Chicago Sun-Times: Council adds new protections for tenants displaced by rental building foreclosures

Editor’s Note: CCH is a partner in the Keep Chicago Renting Coalition, led by Communities United (formerly the Albany Park Neighborhood Council). Other partners were Business and Professional People for the Public Interest, Lawyers Committee for Better Housing, and the Metropolitan Tenants Organization.

By Fran Spielman

The City Council on Wednesday took steps to plug holes that have limited the effectiveness of a two-year-old ordinance tailor-made to protect tenants displaced by rental building foreclosures.

The so-called “Keep Chicago Renting” ordinance requires banks that acquire legally occupied rental buildings at court-ordered foreclosure auctions to register with the city, send prompt notices to tenants and give those renters a choice between a one-year lease extension with no more than a 2 percent rent increase or a one-time relocation fee of $10,600.

Diane Limas, a volunteer with Communities United, said housing advocates have knocked on the doors of nearly 100 renters living in foreclosed buildings and surveyed impacted renters to gauge the effectiveness of the new law.

The results were disappointing. In 80 percent of “documented cases,” the new owners “exploited loopholes” that prevented the ordinance from providing the protections intended, she said.

“Oftentimes, new owners would cut off contact with renters after sending the proper notice. By cutting off contact, the new owner was able to remove tenants without paying the relocation assistance fee,” Limas told the Housing Committee earlier this week.

“Having the renters live in limbo — not knowing if they were being provided with a lease or the relocation assistance — would push the renters to leave in frustration if no one informed them of their rights under the law.”

On Wednesday, the City Council moved to end that confusion. The changes would:

* Require a dated initial notice to be sent to the tenant with an attached tenant disclosure form. Failure to return the form would not excuse the owner from responsibility to pay the $10,600 relocation fee or offer the tenant a rent-controlled, one-year lease extension.

* Establish a time frame for tenant notification. Building owners would have 21 days after the tenant returns the disclosure form — or 42 days under special circumstances — to notify the tenant which of the two options the owner has chosen to provide. Circumstances will be different if the tenant lives in a hazardous or illegally coverted unit.
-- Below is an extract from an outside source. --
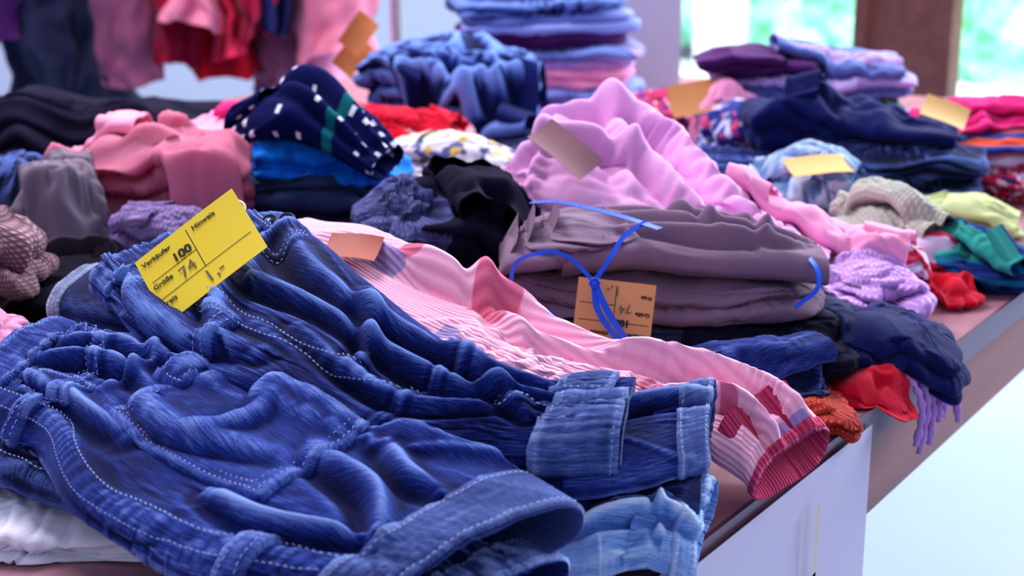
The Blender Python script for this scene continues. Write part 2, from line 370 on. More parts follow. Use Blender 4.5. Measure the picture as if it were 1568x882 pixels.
    if build: mb.build()
    return mb,S
# =============================================================== FABRICS
F=fabric
WHITE=F('white_cotton',(236,238,248),(214,218,234)); PINK=F('pink_quilted_cotton',(240,164,190),(230,140,174)); LAV=F('lavender_fleece',(228,176,220),(214,156,210))
TAUPE=F('taupe_cotton',(136,114,134),(108,90,114)); DKG=F('slate_cotton',(50,56,90),(34,38,68)); NAVY=F('navy_cotton',(24,32,90),(15,21,64)); 
CORD=F('pink_corduroy_floral',(246,192,212),(234,168,198),'cord',pat=(206,86,118)); HOT=F('magenta_cotton',(218,44,124),(184,28,100)); RED=F('red_cotton',(204,26,56),(166,18,48))
GREYK=F('grey_knit_gathered',(104,110,160),(70,76,124),'knit'); GREYF=F('grey_felt',(128,116,130),(100,90,110)); LILK=F('lilac_marl_knit',(170,150,194),(130,110,160),'knit')
CHAR=F('charcoal_jersey',(28,25,48),(19,17,36)); SLATE=F('slate_blue_jersey',(60,78,112),(44,58,92)); PURP=F('purple_jersey',(140,28,150),(108,16,120)); BRBL=F('bright_blue_jersey',(20,136,232),(12,104,206))
POLKA=F('navy_white_dotted_jersey',(16,24,80),(226,230,244),'dots',pat=(20,110,120)); PRIN=F('white_yellow_print',(214,212,218),(90,96,140),'print',pat=(214,180,70)); REDP=F('red_print',(204,24,50),(226,180,190),'print')
LAVF=F('lavender_fuzzy_knit',(222,184,234),(190,148,214),'knit',scale=.7); STR1=F('grey_red_striped',(206,190,214),(190,40,80),'stripe'); TEAL=F('teal_striped',(14,104,130),(12,44,110),'stripe',pat=(50,150,140)); GRK=F('pale_green_knit',(200,210,180),(164,166,160),'knit')
LIME=F('lime_cotton',(200,212,154),(170,182,130)); ORG=F('orange_knit',(226,86,44),(150,50,50),'knit'); MIX1=F('lilac_stripe',(180,160,214),(110,130,190),'stripe',scale=.7); MIX2=F('navy_green_stripe',(40,56,120),(90,150,90),'stripe'); PLUM=F('plum_cotton',(86,40,104),(60,26,82))
PATT=F('multicolour_print',(190,60,110),(60,60,140),'print',pat=(220,190,200)); STR2=F('orange_navy_stripe',(210,80,50),(50,60,130),'stripe',pat=(200,190,220)); LTB=F('light_blue_cotton',(146,162,224),(116,136,204)); PNKP=F('pale_pink_cotton',(242,168,202),(230,146,186))
CREAM=F('cream_marl_knit',(190,160,170),(110,80,90),'knit'); FLOR=F('blue_floral',(44,58,134),(190,190,220),'print',pat=(200,80,120)); REDN=F('red_nordic',(190,40,80),(220,200,220),'print',scale=2,pat=(40,40,90))
ROSE=F('rose_ribbed_hem',(206,76,114),(166,46,88),'cord')
# =============================================================== LAYOUT: far to near, bottom to top
sd=[10]
def L(name,*a,**k):
    sd[0]+=1; k.setdefault('seed',sd[0]); return lump(name,*a,**k)
far=dict(N=70,iters=60)
for (nm,cx,cy,w,d,zt,m) in [('black_coat',-.38,1.9,.42,.3,.07,CHAR),('slate_jumper',-.1,1.5,.22,.2,.045,DKG),('navy_jumper',.1,1.6,.26,.24,.04,D_C),('navy_dungarees',.1,1.86,.28,.2,.045,D_C),('black_sweatshirt',-.42,1.5,.3,.3,.05,BLK),('black_leggings',-.36,1.18,.22,.2,.045,BLK),('slate_leggings',.3,1.5,.16,.12,.025,DKG),('black_skirt',-.18,1.28,.2,.16,.04,BLK)]:
    L(nm,cx,cy,w,d,zt,m,layers=3,**far)
for i,(nm,z,m,dx) in enumerate([('folded_plum_sweater',.035,PLUM,0),('folded_blue_polo_shirt',.062,LTB,.01),('folded_rose_shirt',.09,PNKP,-.005),('folded_striped_shirt',.115,MIX1,.005),('folded_plum_hoodie',.142,PLUM,-.01),('folded_light_blue_shirt',.166,LTB,0),('folded_blue_jeans',.188,D_B,-.02)]):
    L(nm,.055+dx,2.30,.25,.2,z,m,layers=2,yaw=i*3-8,dome=.006,**far)
mbN,_=L('crumpled_jeans',-.085,2.02,.22,.17,.150,D_B,layers=5,dome=.03,warp=.02,N=90,grow=.3,amp=.009,ridge=.014,build=False)
piece('x',-.14,1.98,.03,1.93,.09,D_B,th=.025,amp=.008,wl=.035,drape=.11,mb=mbN)
L('multicolour_print_shirt',.22,1.97,.14,.13,.085,PATT,layers=3,**far)
for i,(nm,z,m,w,dx) in enumerate([('floral_blouse',.04,FLOR,.27,0),('pale_blue_polo_shirt',.07,LTB,.25,.01),('navy_green_striped_shirt',.092,MIX2,.24,.0),('lilac_striped_shirt',.118,MIX1,.25,.01),('plum_jumper',.136,PLUM,.13,-.06)]):
    L(nm,.385+dx,1.97,w,.16,z,m,layers=2,yaw=-6+i*4,dome=.008,**far)
L('plum_cardigan',.290,1.93,.1,.1,.150,PLUM,layers=2,ridge=.01,**far); L('pink_vest',.27,1.88,.08,.08,.10,PNKP,layers=2,**far)
piece('lilac_striped_cardigan',.34,1.95,.50,1.94,.08,MIX1,th=.018,amp=.006)
L('nordic_red_sweater',.58,1.73,.19,.14,.05,REDN,layers=3,**far); L('orange_striped_sweater',.59,1.74,.19,.13,.08,STR2,layers=2,**far)
mbM,_=L('magenta_shirt',.57,1.77,.18,.10,.098,HOT,layers=2,ridge=.008,warp=.016,grow=.3,amp=.008,build=False,**far)
piece('magenta_shirt',.50,1.80,.62,1.76,.06,HOT,th=.016,amp=.006,mb=mbM,drape=.085)
L('blue_jeans_shorts',.25,1.70,.16,.12,.052,D_B,layers=3,**far); L('floral_dress',.30,1.80,.13,.12,.095,FLOR,layers=3,**far)
L('folded_navy_jeans',.42,1.66,.2,.13,.046,D_C,layers=3,**far); L('folded_navy_jeans',.44,1.67,.17,.12,.074,D_C,layers=3,**far)
mbN,_=L('crumpled_navy_trousers',.36,1.74,.16,.12,.108,NAVY,layers=3,ridge=.012,warp=.018,grow=.3,amp=.009,tilt=(-.15,0),N=80,build=False)
piece('x',.32,1.73,.50,1.67,.09,NAVY,th=.020,amp=.008,wl=.035,mb=mbN)
mbN,_=L('pale_denim_jacket',.31,1.53,.12,.1,.066,D_PALE,layers=2,ridge=.008,warp=.014,grow=.3,amp=.007,build=False,**far); piece('x',.25,1.55,.35,1.49,.05,D_PALE,th=.018,amp=.006,mb=mbN)
# left group
L('dark_jacket',-.53,1.72,.3,.2,.12,CHAR,layers=3,dome=.03,warp=.02,grow=.3,amp=.009,**far)
L('dark_denim_jacket',-.49,1.42,.13,.17,.105,D_C,layers=3,warp=.018,dome=.03,grow=.3,amp=.008,**far)
mbN,_=L('pink_hoodie',-.29,1.64,.2,.14,.105,PNKP,layers=3,warp=.015,grow=.3,amp=.008,build=False,**far); piece('x',-.32,1.65,-.22,1.61,.035,HOT,th=.010,mb=mbN)
L('folded_purple_shirt',-.195,1.44,.2,.17,.035,PURP,layers=1,**far)
L('folded_slate_trousers',-.225,1.50,.2,.16,.060,SLATE,layers=3,dome=.006,**far); L('folded_slate_trousers',-.215,1.48,.21,.15,.082,SLATE,layers=2,dome=.006,**far)
mbN,_=L('red_sweater',-.14,1.84,.16,.11,.072,REDP,layers=2,grow=.3,amp=.007,build=False,**far); piece('x',-.20,1.86,-.07,1.80,.05,RED,th=.018,amp=.006,mb=mbN,drape=.06)
mbN,_=L('white_print_dress',-.07,1.66,.15,.12,.062,PRIN,layers=2,build=False,**far); piece('x',-.13,1.68,-.0,1.62,.07,PRIN,th=.018,mb=mbN)
L('bright_blue_tshirt',-.178,1.45,.13,.07,.112,BRBL,layers=3,ridge=.010,warp=.012,tilt=(-.20,0),N=80,grow=.3,amp=.007,zb=.075)
mbN,_=L('pink_puffer_coat',-.352,1.44,.175,.15,.134,PINK,layers=3,ridge=.020,warp=.028,dome=.04,grow=.35,amp=.011,wl=.042,N=120,iters=130,smooth=.25,build=False)
piece('x',-.325,1.45,-.275,1.34,.06,PINK,th=.022,amp=.009,wl=.03,drape=.095,mb=mbN); piece('x',-.43,1.47,-.36,1.46,.06,PINK,th=.018,amp=.008,wl=.03,drape=.115,mb=mbN)
mbN,_=L('grey_felt_jacket',-.415,1.33,.085,.06,.100,GREYF,layers=1,warp=.010,dome=.02,tilt=(.3,0),build=False); piece('x',-.43,1.38,-.38,1.27,.06,GREYF,th=.02,amp=.006,mb=mbN,drape=.09)
mbN,_=L('lilac_knit_cardigan',-.30,1.32,.13,.08,.062,LILK,layers=2,ridge=.006,build=False); piece('x',-.35,1.32,-.25,1.29,.045,LILK,th=.02,amp=.006,mb=mbN,drape=.055)
mbN,_=tube('dotted_hooded_jacket',[(-.245,1.52,.120),(-.190,1.48,.150),(-.145,1.43,.134),(-.105,1.39,.110)],[(-.275,1.47,.11),(-.225,1.41,.132),(-.175,1.38,.122),(-.130,1.35,.102)],[.025,.045,.04,.02],POLKA,N=110,M=100,grow=.35,seed=33,amp=.009,wl=.035,build=False,
  folds=[([(.1,.4),(.5,.42),(.9,.5)],.008,.012),([(.3,.55),(.6,.6),(.9,.62)],.006,.010)])
piece('x',-.295,1.50,-.24,1.47,.035,POLKA,th=.014,mb=mbN,drape=.14)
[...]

*Extend the same protections to family members renting in the same building under a “bona fide” lease.

*Clarify that, for tenants occupying illegal units, the owner must either pay the relocation fee or provide another unit acceptable to the tenant.

Frank Avellone, a senior attorney at Lawyers Committee for Better Housing, said it is “a lot less chaotic out there” since the ordinance took effect in September 2013.

But with 3,000 foreclosure-related evictions still going on in Chicago, Avellone said there remains a “lack of communication and some manipulation” between guarantors, banks and tenants.

“These common-sense changes will help close that loop by making it clearer to both banks and tenants whose responsibility it is to do what and, more importantly, when. The original ordinance had no endgame. This places an end game on the whole process and will hopefully make things much more clear,” Avellone said.

Lucy Esquivel, who testified before the committee, is a poster child for the changes approved Monday.

One year ago, the Albany Park apartment where she lives with her husband and four kids was targeted for foreclosure. After being contacted by the bank and verbally offered the opportunity to stay, she filled out the appropriate paperwork, but hasn’t heard a word since, an interpreter told the committee.

“She’s been taking care of the building. She’s been paying for all the utilities and even after all this, the bank is trying to evict her when all she wants to do is try to stay,” the interpreter said of Esquivel, whose children attend a neighborhood school.

“If these changes were in place, there would be a process so this wouldn’t happen to other families like it’s happened to her.”